Experts Discuss 2010 Outlook at Thin Film Solar Summit

Industry weighed in on the outlook for thin-film photovoltaics (PV) at the second annual Thin Film Solar Summit US (San Francisco, CA, Dec. 1-2). The details of what the industry needs to do to compete with crystalline silicon (c-Si) PV and the outlook for 2010 depended, in part, on which segment each expert was involved.

Subhendu Guha, chairman of United Solar Ovonic, noted that the thin-film industry does not need another revolution to reach grid parity. However, government can assist in three main areas: market pull (e.g., FITs, and loan guarantees), barrier removal (net metering and a uniform code), and providing a push to technology (e.g., focus on the cost of electricity). “We don’t need another revolution to reach grid parity,” noted Guha; “just continue to follow what we’ve been doing.”

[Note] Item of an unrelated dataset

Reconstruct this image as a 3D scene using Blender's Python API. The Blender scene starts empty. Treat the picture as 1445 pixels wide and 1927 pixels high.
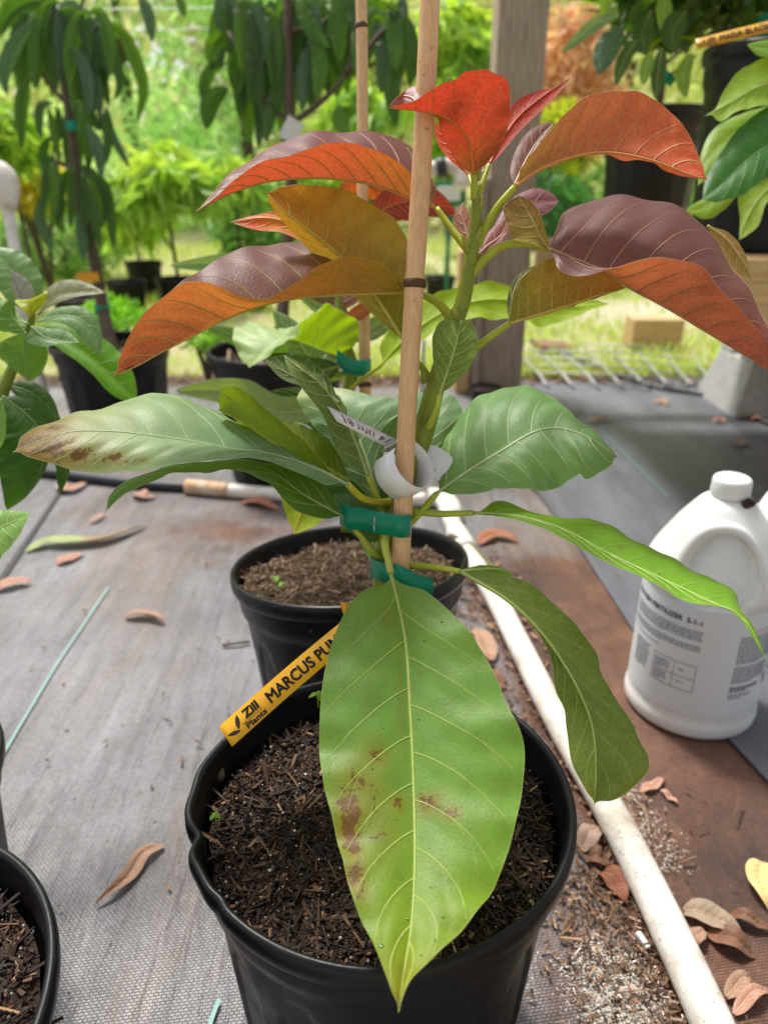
import bpy, math, random
import numpy as np
from mathutils import Vector, Matrix
random.seed(7); RNG = np.random.default_rng(7)
SC = bpy.context.scene; COL = SC.collection
R = math.radians; PI = math.pi
# ------------------------------------------------------------------ camera, world, sun, exposure
PW, PH, FPX, PITCH, CAMH = 1445.0, 1927.0, 1392.0, R(24), 0.60
CP, SP = math.cos(PITCH), math.sin(PITCH)
cam = bpy.data.cameras.new('camera'); camo = bpy.data.objects.new('camera', cam); COL.objects.link(camo)
camo.location = (0, 0, CAMH); camo.rotation_euler = (PI/2 - PITCH, 0, 0)
cam.sensor_fit = 'VERTICAL'; cam.sensor_height = 24.0; cam.lens = 24.0*FPX/PH
cam.clip_start = 0.01; cam.clip_end = 600
cam.dof.use_dof = True; cam.dof.focus_distance = 0.45; cam.dof.aperture_fstop = 4.3
SC.camera = camo
SUN_EL, SUN_AZ = R(62), R(-30)          # high, behind the plant and a little to the left
world = bpy.data.worlds.new('World'); SC.world = world; world.use_nodes = True
wn = world.node_tree; bg = wn.nodes['Background']
sky = wn.nodes.new('ShaderNodeTexSky'); sky.sky_type = 'NISHITA'; sky.sun_disc = False
sky.sun_elevation = SUN_EL; sky.sun_rotation = SUN_AZ; sky.air_density = 1.0; sky.dust_density = 4.0; sky.ozone_density = 1.0
hs = wn.nodes.new('ShaderNodeHueSaturation'); hs.inputs['Saturation'].default_value = 0.22
wn.links.new(sky.outputs[0], hs.inputs['Color']); wn.links.new(hs.outputs[0], bg.inputs[0]); bg.inputs[1].default_value = 0.115
sun = bpy.data.lights.new('sun', 'SUN'); suno = bpy.data.objects.new('sun', sun); COL.objects.link(suno)
sun.energy = 2.9; sun.angle = R(9); sun.color = (1.0, 0.965, 0.9)
sd = Vector((math.sin(SUN_AZ)*math.cos(SUN_EL), math.cos(SUN_AZ)*math.cos(SUN_EL), math.sin(SUN_EL)))
suno.rotation_euler = (-sd).to_track_quat('-Z', 'Y').to_euler()
SC.view_settings.view_transform = 'Standard'; SC.view_settings.look = 'None'
SC.view_settings.exposure = 0.6; SC.view_settings.gamma = 1.0; SC.view_settings.use_curve_mapping = False
SC.render.engine = 'CYCLES'
SC.cycles.max_bounces = 8; SC.cycles.transparent_max_bounces = 8; SC.cycles.use_denoising = True
SC.cycles.sample_clamp_indirect = 4.0

# ------------------------------------------------------------------ helpers
def U(px, py, z):
    x = (px-PW/2)/FPX*z; v = -(py-PH/2)/FPX*z
    return np.array((x, z*CP + v*SP, CAMH - z*SP + v*CP))
def UA(a):
    a = np.asarray(a, float); z = a[:, 2]; x = (a[:, 0]-PW/2)/FPX*z; v = -(a[:, 1]-PH/2)/FPX*z
    return np.stack([x, z*CP + v*SP, CAMH - z*SP + v*CP], 1)
def G(px, py, h=0.0):
    d = np.array(((px-PW/2)/FPX, CP - (py-PH/2)/FPX*SP, -SP - (py-PH/2)/FPX*CP))
    t = (h-CAMH)/d[2]; return np.array((d[0]*t, d[1]*t, h))
def sr(r, g, b, k=1.0):
    f = lambda c: ((c/255+0.055)/1.055)**2.4 if c > 10 else c/255/12.92
    return (f(r)*k, f(g)*k, f(b)*k)
def tagit(o, label=None, cat=None, group=None, kind=None):
    if label: o['label'] = label
    if cat: o['category'] = cat
    if group: o['group'] = group
    if kind: o['kind'] = kind
    return o
def empty(name, loc, label, cat, group=None):
    o = bpy.data.objects.new(name, None); COL.objects.link(o); o.location = tuple(loc); o.empty_display_size = 0.02
    return tagit(o, label, cat, group)
def link(name, me, mat=None, parent=None):
    o = bpy.data.objects.new(name, me); COL.objects.link(o)
    if mat is not None and len(me.materials) == 0: me.materials.append(mat)
    if parent is not None:
        o.parent = parent; o.matrix_parent_inverse = Matrix.Translation(-Vector(wloc(parent)))
    return o
def wloc(o):
    v = Vector((0, 0, 0))
    while o is not None:
        v += Vector(o.location); o = o.parent if (o.parent and o.matrix_parent_inverse == Matrix()) else None
    return v
def mesh(name, v, f, smooth=True):
    me = bpy.data.meshes.new(name); v = np.asarray(v, float)
    if isinstance(f, np.ndarray):
        n, k = f.shape
        me.vertices.add(len(v)); me.vertices.foreach_set('co', v.ravel())
        me.loops.add(n*k); me.loops.foreach_set('vertex_index', f.ravel().astype(np.int32))
        me.polygons.add(n); me.polygons.foreach_set('loop_start', np.arange(0, n*k, k, dtype=np.int32))
        me.polygons.foreach_set('loop_total', np.full(n, k, np.int32)); me.update(calc_edges=True)
    else:
        me.from_pydata([tuple(p) for p in v], [], f); me.update()
    me.polygons.foreach_set('use_smooth', np.full(len(me.polygons), smooth)); return me
def attr(me, name, data):
    data = np.asarray(data, float)
    if data.ndim == 1:
        a = me.attributes.new(name, 'FLOAT', 'POINT'); a.data.foreach_set('value', data)
    else:
        if data.shape[1] == 3: data = np.concatenate([data, np.ones((len(data), 1))], 1)
        a = me.attributes.new(name, 'FLOAT_COLOR', 'POINT'); a.data.foreach_set('color', data.ravel())
class MB:
    def __init__(s): s.v = []; s.f = []
    def add(s, v, f):
        o = len(s.v); s.v += [tuple(p) for p in v]; s.f += [tuple(i+o for i in q) for q in f]; return s
    def box(s, c, d, rz=0, rx=0, ry=0):
        m = Matrix.Translation(Vector(c)) @ Matrix.Rotation(rz, 4, 'Z') @ Matrix.Rotation(rx, 4, 'X') @ Matrix.Rotation(ry, 4, 'Y')
        v = [m @ Vector((x*d[0]/2, y*d[1]/2, z*d[2]/2)) for x in (-1, 1) for y in (-1, 1) for z in (-1, 1)]
        return s.add(v, [(0,1,3,2),(4,6,7,5),(0,4,5,1),(2,3,7,6),(0,2,6,4),(1,5,7,3)])
    def build(s, name, mat, parent=None, smooth=False, bevel=0):
        me = mesh(name, s.v, s.f, smooth)
        if bevel:
            import bmesh
            b = bmesh.new(); b.from_mesh(me); bmesh.ops.bevel(b, geom=b.edges[:], offset=bevel, segments=2, affect='EDGES', profile=.5); b.to_mesh(me); b.free()
        return link(name, me, mat, parent)
def crv(pts, n):
    p = np.asarray(pts, float)
    if len(p) == 2: return p[0] + (p[1]-p[0])*np.linspace(0, 1, n)[:, None]
    q = np.vstack([2*p[0]-p[1], p, 2*p[-1]-p[-2]]); out = []
    for i in range(len(p)-1):
        a, b, c, d = q[i:i+4]; t0 = 0; e = 1e-6
        t1 = t0 + max(np.linalg.norm(b-a), e)**.5; t2 = t1 + max(np.linalg.norm(c-b), e)**.5; t3 = t2 + max(np.linalg.norm(d-c), e)**.5
        t = np.linspace(t1, t2, 16, endpoint=False)[:, None]
        A1 = (t1-t)/(t1-t0)*a+(t-t0)/(t1-t0)*b; A2 = (t2-t)/(t2-t1)*b+(t-t1)/(t2-t1)*c; A3 = (t3-t)/(t3-t2)*c+(t-t2)/(t3-t2)*d
        B1 = (t2-t)/(t2-t0)*A1+(t-t0)/(t2-t0)*A2; B2 = (t3-t)/(t3-t1)*A2+(t-t1)/(t3-t1)*A3
        out.append((t2-t)/(t2-t1)*B1+(t-t1)/(t2-t1)*B2)
    out = np.vstack(out+[p[-1:]]); L = np.r_[0, np.cumsum(np.linalg.norm(np.diff(out, axis=0), axis=1))]
    s = np.linspace(0, L[-1], n); return np.stack([np.interp(s, L, out[:, k]) for k in range(p.shape[1])], 1)
def tubev(P, r, k=8, cap=True):
    P = np.asarray(P, float); n = len(P); r = np.broadcast_to(np.asarray(r, float), (n,)) if np.ndim(r) == 0 else np.asarray(r, float)
    T = np.gradient(P, axis=0); T /= np.linalg.norm(T, axis=1)[:, None]+1e-12
    up = np.array((0.3, 0.9, 0.31)) if abs(T[0][1]) < .8 else np.array((1., 0, 0)); V = []
    a = np.cross(T[0], up); a /= np.linalg.norm(a)
    for i in range(n):
        a = a - T[i]*np.dot(a, T[i]); a /= np.linalg.norm(a)+1e-12; b = np.cross(T[i], a)
        th = np.arange(k)*2*PI/k; V.append(P[i] + r[i]*(np.cos(th)[:, None]*a + np.sin(th)[:, None]*b))
    V = np.vstack(V); F = [(i*k+j, i*k+(j+1) % k, (i+1)*k+(j+1) % k, (i+1)*k+j) for i in range(n-1) for j in range(k)]
    if cap: F += [tuple(range(k))[::-1], tuple((n-1)*k+j for j in range(k))]
    return V, F
def tube(name, P, r, mat, parent=None, k=8, n=None):
    if n:
        rr = np.asarray(r, float) if np.ndim(r) else np.full(len(P), r)
        q = crv(np.c_[np.asarray(P, float), rr], n); P = q[:, :3]; r = q[:, 3]
    v, f = tubev(P, r, k); return link(name, mesh(name, v, f), mat, parent)
def fbm(x, y, sc=1.0, seed=0, oct=4):
    g = np.random.default_rng(seed); o = np.zeros_like(x, float); a = 1.0; t = 0
    for i in range(oct):
        for j in range(4):
            th = g.uniform(0, 2*PI); ph = g.uniform(0, 2*PI); f = sc*(2**i)*g.uniform(.7, 1.3)
            o += a*np.sin((x*math.cos(th)+y*math.sin(th))*f+ph)/4
        t += a; a *= .55
    return o/t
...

c-Si is a very strong competitor, so the thin-film sector has to use every advantage it has to bring electricity costs down to compete, asserted Christian Koitzsch, managing director at Ersol Thin Film (purchased by Bosch Solar). In Germany, where the FIT has been revised and where green field installations in 2009 have gone back to c-Si due to falling prices, competition is particularly challenging, he told attendees. However, one advantage of thin-film technology vs. c-Si is that energy yield predictions do not typically take into account the Stäbler-Wronski effect that occurs with a-Si; additionally, such predictions do not account for regions with a strong blue-shift in the light spectrum, explained Koitzsch. He presented a year’s worth of data collected by a green field installation in Germany (a country with a strong blue-shift in its spectrum) showing that a-Si consistently outperformed monocrystalline, mc-Si, and even micromorph. “This is the kind of data one needs to convince investors that silicon thin film, or thin-film as a whole, is the right way to go,” he said.

Joe Armstrong, CTO at Ascent Solar, told attendees that the market for thin-film solar will be challenging for CIGS to penetrate. The technology must demonstrate comparable reliability and cost to c-Si and it must compete with established thin-film products and module costs. CIGS must also achieve high capacity and cost reductions to be competitive (i.e., on efficiency, yield, and throughput. Specifically, flexible CIGS capacity must increase significantly, he said: 10-20MW capacity is not sufficient to compete in cost-sensitive markets he observed. Furthermore, capex reduction from economies-of-scale will not necessarily come from equipment standardization. There are a lot of different recipes for making CIGS materials, explained Armstrong, and “it’s a challenge to the equipment manufacturers as to how to address that,” he said. While it would be nice to have turn-key systems, he expects that CIGS manufacturing equipment will continue to be customized to some extent.

The challenge for the PV industry going forward, argued Brian Murphy, founder of Fulcrum Technologies, is excess capacity, which now is almost equal to demand. He presented data indicating that at the end of 2009 there will be ~20GW (PV) installed worldwide, approximately one-third of which were installed in 2008. In 2009, about one-fourth of all PV will be installed, and next year, approximately one-fourth to one-third of the total global installed base (at that time) will be installed.

Market predictions are very difficult because the industry is in a nascent stage and has not stabilized, Murphy observed. His recipe for survival includes cost control (e.g., operations, module efficiency, and bill of materials), risk management (product reliability, bankability, and warrantability), and scalability (low capex, raw materials, and the factory/operations template). “This is a cleansing opportunity for the industry, for the true strong companies to wise up, form partnerships, survive, and move forward to take this industry to where we all know it can be — a large, global, multinational industry that can truly have companies making profits,” he said. In closing his talk, he suggested a number of key areas of focus for the thin-film PV sector (including equipment suppliers, raw materials suppliers, and module manufacturers) for 2010 and beyond: consolidation (as has occurred in the wind industry); relentless pursuit of decreasing costs, including those for balance of system (BOS); standardization within and across technologies; and “cradle-to-cradle” environmental responsibility, i.e., making the PV industry double-green.